いわゆる「だ・である調」の文章で用いられる表現ですが、活用が少々特殊ですので、ご注意ください。
活用形 | 「だ」 |
---|---|
未然形 | だろ |
連用形 | だっ、で |
終止形 | だ |
連体形 | な |
仮定形 | なら |
命令形 | × |
連体形「な」のあとには「の・ので・のに」のみが続きます。
10. 「です」の用法と活用
助動詞「です」は「丁寧な断定」のニュアンスを与える言葉です。
「トマトが好きです」など、いわゆる「です・ます調」の文章で使われる言葉です。
活用は以下の通り。
活用形 | 「です」 |
---|---|
未然形 | でしょ |
連用形 | でし |
終止形 | です |
連体形 | です |
仮定形 | × |
命令形 | × |
11. 「う」「よう」の用法と活用
助動詞「う」「よう」は「推量」や「意思」の意味を与える言葉です。
「起きよう」「行こう」など、現代文では「これからそうしようと思う」という意思を表現する言葉ですが、古文的な表現では「〜だろう」という推量のニュアンスで使われます。
活用が特殊で、以下の通りです。
活用形 | 「う」 | 「よう」 |
---|---|---|
未然形 | × | × |
連用形 | × | × |
終止形 | う | よう |
連体形 | (う) | (よう) |
仮定形 | × | × |
命令形 | × | × |
12. 「ない」「ぬ」の用法と活用
助動詞「ない」「ぬ(ん)」は「打ち消し」や「否定」の意味を与える言葉です。
「意味がなかろう」「待たせぬ」「そんなことはさせん」など古文的な表現になりますので、現代文ではあまり使われません。

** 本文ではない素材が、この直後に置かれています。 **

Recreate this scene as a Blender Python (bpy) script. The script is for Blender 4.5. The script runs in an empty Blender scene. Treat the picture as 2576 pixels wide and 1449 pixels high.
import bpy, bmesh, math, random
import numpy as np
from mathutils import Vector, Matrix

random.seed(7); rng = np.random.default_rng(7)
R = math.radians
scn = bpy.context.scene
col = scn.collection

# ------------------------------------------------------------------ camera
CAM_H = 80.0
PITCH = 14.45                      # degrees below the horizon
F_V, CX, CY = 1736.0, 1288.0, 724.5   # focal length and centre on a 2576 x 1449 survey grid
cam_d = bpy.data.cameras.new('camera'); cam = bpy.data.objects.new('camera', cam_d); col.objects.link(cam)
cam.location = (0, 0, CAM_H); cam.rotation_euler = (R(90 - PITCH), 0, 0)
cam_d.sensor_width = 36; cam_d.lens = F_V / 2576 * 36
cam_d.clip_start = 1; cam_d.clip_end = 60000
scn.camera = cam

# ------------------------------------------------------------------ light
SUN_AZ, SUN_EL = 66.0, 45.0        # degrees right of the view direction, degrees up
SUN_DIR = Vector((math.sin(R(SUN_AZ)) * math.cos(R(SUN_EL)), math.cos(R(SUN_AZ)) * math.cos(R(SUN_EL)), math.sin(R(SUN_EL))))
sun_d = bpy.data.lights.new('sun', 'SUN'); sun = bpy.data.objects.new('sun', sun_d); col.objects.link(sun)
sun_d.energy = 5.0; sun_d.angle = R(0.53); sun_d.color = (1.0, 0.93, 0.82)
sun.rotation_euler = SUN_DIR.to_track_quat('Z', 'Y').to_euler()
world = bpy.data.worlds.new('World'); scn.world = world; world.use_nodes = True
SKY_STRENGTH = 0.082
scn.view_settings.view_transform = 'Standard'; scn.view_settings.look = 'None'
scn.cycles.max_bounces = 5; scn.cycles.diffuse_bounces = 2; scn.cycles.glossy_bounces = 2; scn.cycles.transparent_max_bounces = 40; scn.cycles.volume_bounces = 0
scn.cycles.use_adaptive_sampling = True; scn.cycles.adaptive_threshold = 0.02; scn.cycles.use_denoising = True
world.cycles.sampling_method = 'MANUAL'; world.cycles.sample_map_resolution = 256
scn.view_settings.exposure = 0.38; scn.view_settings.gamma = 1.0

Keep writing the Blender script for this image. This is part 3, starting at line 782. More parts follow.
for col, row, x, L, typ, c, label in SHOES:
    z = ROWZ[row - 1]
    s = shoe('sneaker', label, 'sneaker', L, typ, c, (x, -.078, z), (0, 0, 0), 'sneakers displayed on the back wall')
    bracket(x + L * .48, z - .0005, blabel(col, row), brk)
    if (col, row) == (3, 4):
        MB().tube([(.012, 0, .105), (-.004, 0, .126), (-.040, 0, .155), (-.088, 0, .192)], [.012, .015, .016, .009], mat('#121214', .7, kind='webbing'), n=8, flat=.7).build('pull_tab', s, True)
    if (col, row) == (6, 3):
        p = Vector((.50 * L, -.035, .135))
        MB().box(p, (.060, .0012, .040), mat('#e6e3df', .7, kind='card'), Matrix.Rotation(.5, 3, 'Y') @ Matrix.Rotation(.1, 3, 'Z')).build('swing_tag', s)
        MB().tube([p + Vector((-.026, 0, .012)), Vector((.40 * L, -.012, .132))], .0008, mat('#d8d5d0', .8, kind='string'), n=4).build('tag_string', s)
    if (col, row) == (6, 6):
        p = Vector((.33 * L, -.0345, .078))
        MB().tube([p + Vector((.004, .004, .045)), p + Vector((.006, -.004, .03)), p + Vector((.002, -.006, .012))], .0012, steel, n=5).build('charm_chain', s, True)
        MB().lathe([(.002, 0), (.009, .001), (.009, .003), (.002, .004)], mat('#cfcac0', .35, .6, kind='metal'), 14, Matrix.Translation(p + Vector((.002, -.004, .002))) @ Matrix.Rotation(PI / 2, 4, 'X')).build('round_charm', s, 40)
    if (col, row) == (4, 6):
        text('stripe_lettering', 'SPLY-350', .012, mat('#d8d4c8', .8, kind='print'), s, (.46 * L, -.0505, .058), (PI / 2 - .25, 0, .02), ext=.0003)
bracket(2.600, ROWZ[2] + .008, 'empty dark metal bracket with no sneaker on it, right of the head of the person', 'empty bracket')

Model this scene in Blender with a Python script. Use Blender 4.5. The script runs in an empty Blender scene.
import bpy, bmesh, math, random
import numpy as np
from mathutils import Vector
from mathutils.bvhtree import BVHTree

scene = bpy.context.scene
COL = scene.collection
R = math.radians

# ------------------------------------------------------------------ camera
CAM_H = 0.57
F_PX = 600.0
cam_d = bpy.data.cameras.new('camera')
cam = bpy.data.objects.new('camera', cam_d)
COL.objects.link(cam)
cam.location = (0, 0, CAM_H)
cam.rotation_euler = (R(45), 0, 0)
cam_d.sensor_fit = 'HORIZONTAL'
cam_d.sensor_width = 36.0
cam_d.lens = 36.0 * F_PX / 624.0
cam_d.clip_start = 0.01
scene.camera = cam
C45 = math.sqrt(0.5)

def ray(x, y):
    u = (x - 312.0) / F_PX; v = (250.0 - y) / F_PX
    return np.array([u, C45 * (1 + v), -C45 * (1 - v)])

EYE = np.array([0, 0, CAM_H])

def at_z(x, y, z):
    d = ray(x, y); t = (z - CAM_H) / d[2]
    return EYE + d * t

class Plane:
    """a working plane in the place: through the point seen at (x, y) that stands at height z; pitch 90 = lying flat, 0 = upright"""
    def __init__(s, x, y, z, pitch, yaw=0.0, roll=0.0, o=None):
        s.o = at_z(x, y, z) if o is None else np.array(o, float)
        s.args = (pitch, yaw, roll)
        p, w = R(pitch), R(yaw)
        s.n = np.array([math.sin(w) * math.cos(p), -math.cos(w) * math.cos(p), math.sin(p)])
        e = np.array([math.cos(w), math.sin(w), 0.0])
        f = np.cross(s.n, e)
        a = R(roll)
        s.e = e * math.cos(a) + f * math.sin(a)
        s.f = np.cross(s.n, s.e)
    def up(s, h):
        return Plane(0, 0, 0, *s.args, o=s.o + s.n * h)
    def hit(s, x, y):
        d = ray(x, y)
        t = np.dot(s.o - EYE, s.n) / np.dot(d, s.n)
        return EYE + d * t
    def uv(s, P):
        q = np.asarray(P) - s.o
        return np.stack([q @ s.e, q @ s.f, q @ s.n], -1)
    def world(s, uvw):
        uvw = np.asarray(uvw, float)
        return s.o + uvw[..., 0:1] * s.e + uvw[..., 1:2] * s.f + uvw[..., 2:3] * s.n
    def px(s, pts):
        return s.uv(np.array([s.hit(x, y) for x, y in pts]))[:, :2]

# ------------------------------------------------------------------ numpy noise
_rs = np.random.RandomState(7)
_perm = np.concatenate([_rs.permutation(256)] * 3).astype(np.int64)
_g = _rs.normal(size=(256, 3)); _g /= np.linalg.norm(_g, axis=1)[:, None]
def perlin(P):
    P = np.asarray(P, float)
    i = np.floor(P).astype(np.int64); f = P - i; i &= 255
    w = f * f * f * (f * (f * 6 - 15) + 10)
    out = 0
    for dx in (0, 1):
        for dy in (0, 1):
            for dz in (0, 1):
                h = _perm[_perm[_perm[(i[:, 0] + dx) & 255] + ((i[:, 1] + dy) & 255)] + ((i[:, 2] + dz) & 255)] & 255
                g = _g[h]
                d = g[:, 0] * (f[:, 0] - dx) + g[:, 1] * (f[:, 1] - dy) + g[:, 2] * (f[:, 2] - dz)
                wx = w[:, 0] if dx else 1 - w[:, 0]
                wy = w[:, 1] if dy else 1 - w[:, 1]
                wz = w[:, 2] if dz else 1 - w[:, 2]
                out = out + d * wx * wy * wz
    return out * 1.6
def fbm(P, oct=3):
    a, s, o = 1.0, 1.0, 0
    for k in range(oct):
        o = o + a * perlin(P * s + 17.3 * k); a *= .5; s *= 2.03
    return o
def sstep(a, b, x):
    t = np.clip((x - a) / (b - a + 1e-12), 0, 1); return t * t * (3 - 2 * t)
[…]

加えて活用も特殊ですので、知識として知っておいて下さい。
活用形 | 「ない」 | 「ぬ(ん)」 |
---|---|---|
未然形 | なかろ | × |
連用形 | なかっ、なく | ず |
終止形 | ない | ぬ(ん) |
連体形 | ない | ぬ(ん) |
仮定形 | なけれ | ね |
命令形 | × | × |
13. 「まい」の用法と活用
助動詞「まい」は「打ち消し推量」や「打ち消し意思」の意味を与える言葉です。
「彼のような大人にはなるまい」など少々古い言い回しになりますので、これも現代文ではあまり使われない、古典的な表現です。
活用形 | まい |
---|---|
未然形 | × |
連用形 | × |
終止形 | まい |
連体形 | (まい) |
仮定形 | × |
命令形 | × |
まとめ
助動詞は、全部まるまる覚えようと思うとかなり難易度の高い言葉です。
文章を書くうえで正しい表現がわからなくなったときに調べながら、少しずつ理解していきましょう。
まだ助動詞だけを見るのではなく、動詞や形容詞といった「文の成分」なども同時に理解することが大切です。あわせておさらいしておきましょう。